The next morning I slept in and went to All Saints Church of Starbucks and then headed over to the Pentecostal Flavah of Dunkin' Donuts. Talk about heaven. Mm-mmmm. I caught a matinee of Red Light Winter at Steppenwolf, the theater John Malkovich and Gary Sinese made famous. Wonderful show. Depressing, but still wonderful. In fact, I wrote this to the company after I got back here to Notre Dame: "Dear Steppenwolf, Just wanted to pass on my appreciation for this past Sunday's matinee of Red Light Winter. Somebody said, 'Writing is simple. All you do is sit down and open a vein,' which is to say it's not simple at all. Watching the show, I felt like the artists opened a vein. There was something vulnerable in their performance that invited the world in, something welcoming, and even though this was an invitation to an experience of pain, I was thankful for it. I was especially intrigued with the end, which seemed more of a breakthrough into new possibilities than a closure. Fascinating. The dialogue was as well executed as I've ever seen and kept me in wrapt attention the whole way through. Needless to say, I dug it. Thank you, all of you, for your work."

A two-hour train trip home in the evening after a great apple walnut salad at this cafeteria-style joint on Michigan Ave across from Millennium Park, and I was back at the U. A great trip all around. I feel very fortunate to be able to do this sort of thing.

Monday, July 04, 2005

Second paper done!

Turned in my second paper, on the Passion/Palm Sunday entrance rite, last Friday. I'll include just the conclusion here.

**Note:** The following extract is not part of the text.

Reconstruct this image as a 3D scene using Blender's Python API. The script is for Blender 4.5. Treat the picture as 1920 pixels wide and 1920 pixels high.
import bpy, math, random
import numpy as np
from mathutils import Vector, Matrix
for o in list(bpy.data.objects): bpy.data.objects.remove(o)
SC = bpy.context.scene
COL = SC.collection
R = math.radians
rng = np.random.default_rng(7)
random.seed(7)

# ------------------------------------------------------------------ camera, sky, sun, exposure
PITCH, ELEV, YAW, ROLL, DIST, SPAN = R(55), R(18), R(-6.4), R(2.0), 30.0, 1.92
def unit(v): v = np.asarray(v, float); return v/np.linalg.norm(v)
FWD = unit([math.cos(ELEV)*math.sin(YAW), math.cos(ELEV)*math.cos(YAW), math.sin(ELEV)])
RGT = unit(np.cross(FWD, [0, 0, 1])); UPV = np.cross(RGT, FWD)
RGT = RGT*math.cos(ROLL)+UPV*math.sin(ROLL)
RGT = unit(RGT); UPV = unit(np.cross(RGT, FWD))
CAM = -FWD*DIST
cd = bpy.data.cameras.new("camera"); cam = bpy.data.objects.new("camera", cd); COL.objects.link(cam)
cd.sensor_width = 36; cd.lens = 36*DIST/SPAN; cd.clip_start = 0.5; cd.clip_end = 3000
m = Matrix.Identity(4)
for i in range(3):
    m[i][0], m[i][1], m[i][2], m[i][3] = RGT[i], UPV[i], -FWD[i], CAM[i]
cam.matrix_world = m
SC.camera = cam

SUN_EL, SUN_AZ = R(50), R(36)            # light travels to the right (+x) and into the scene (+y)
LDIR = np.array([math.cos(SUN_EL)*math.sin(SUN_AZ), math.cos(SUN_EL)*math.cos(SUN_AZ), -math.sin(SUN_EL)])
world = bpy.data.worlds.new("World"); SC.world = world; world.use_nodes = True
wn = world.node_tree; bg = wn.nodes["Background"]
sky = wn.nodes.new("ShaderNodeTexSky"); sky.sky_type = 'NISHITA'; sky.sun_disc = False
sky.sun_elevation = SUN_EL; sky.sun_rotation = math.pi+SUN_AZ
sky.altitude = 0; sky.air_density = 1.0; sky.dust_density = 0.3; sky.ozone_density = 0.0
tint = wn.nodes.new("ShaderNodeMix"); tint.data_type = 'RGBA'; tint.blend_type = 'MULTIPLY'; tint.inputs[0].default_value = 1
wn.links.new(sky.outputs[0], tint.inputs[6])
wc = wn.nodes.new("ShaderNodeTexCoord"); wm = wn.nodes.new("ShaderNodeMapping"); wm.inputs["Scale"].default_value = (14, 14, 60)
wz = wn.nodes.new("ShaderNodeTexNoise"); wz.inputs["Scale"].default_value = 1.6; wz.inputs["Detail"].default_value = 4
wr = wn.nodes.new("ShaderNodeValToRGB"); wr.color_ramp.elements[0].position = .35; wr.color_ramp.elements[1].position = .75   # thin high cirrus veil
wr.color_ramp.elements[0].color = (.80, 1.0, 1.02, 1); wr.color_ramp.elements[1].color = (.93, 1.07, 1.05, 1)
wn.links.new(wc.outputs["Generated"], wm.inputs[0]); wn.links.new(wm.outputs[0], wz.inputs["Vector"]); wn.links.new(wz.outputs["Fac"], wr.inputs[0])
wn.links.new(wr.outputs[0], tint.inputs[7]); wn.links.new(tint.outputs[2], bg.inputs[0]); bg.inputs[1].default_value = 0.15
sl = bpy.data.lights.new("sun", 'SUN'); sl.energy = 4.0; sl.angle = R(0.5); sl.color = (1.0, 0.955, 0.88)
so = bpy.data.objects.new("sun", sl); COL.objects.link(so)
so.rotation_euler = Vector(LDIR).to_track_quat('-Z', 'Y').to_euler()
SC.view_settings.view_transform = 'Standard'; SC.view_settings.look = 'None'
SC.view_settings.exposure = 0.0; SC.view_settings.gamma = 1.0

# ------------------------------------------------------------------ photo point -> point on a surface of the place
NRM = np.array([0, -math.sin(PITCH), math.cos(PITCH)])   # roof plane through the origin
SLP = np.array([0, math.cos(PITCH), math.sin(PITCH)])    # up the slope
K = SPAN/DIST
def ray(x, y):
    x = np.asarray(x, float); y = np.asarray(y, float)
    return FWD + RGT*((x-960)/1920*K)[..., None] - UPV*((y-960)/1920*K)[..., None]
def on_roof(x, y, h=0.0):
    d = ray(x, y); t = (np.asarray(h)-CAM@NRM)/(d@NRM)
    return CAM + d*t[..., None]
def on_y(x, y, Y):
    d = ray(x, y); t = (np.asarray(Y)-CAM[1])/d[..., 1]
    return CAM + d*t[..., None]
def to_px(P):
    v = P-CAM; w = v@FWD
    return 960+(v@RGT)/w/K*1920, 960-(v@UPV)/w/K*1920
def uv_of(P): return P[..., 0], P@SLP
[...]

The nature of this liturgy as it has evolved over time is poignantly summarized in the symbolic tension of palms and passion. It brings the congregation on a literal and figurative journey through a cascade of polyvalent images and gestures. Its theology is not only multifaceted but also polarized in some places between the disjunctive juxtapositions of celebration and suffering, a victory march and a death march. In many ways this ritual presents a theology that is as foreign to intellectual systemization as it is indigenous to the narrative experience of liturgy, a lex credendi (rule of belief) that is established and animated by a lex orandi (rule of prayer).

Sunday, July 03, 2005

2AM Prayer

A couple of people asked why the monks mentioned in a previous post prayed in the middle of the night. It goes back to an old interpretation of the verse in psalm 119 that goes something like, "Seven times a day do I praise you." Benedict determined the first of these, for his community, would be at 2AM or thereabouts, called matins (morning). The second was at 6AM, called prime (first hour of prayer); the next was 9AM, called terce (third hour...), and so on. Phyllis Tickle has a wonderful brief history of fixed hour prayer here. Among other things you'll find out why it was because of fixed hour prayer that the first apostolic miracle happened where and when it did. Steve asked how they knew it was 2AM. I'm not sure we can take this as a literal 2AM (the point being to wake up in the dead of night). I'm not sure when the clock was invented, but I recall that the reason it was invented, ironically, was to facilitate the process of calling monks to pray. Can you believe that? The CLOCK as spiritual tool? We've wandered so far.

Incidentally, I've heard Tickle refer to 2AM prayer as an "excess of religion." I love that phrase.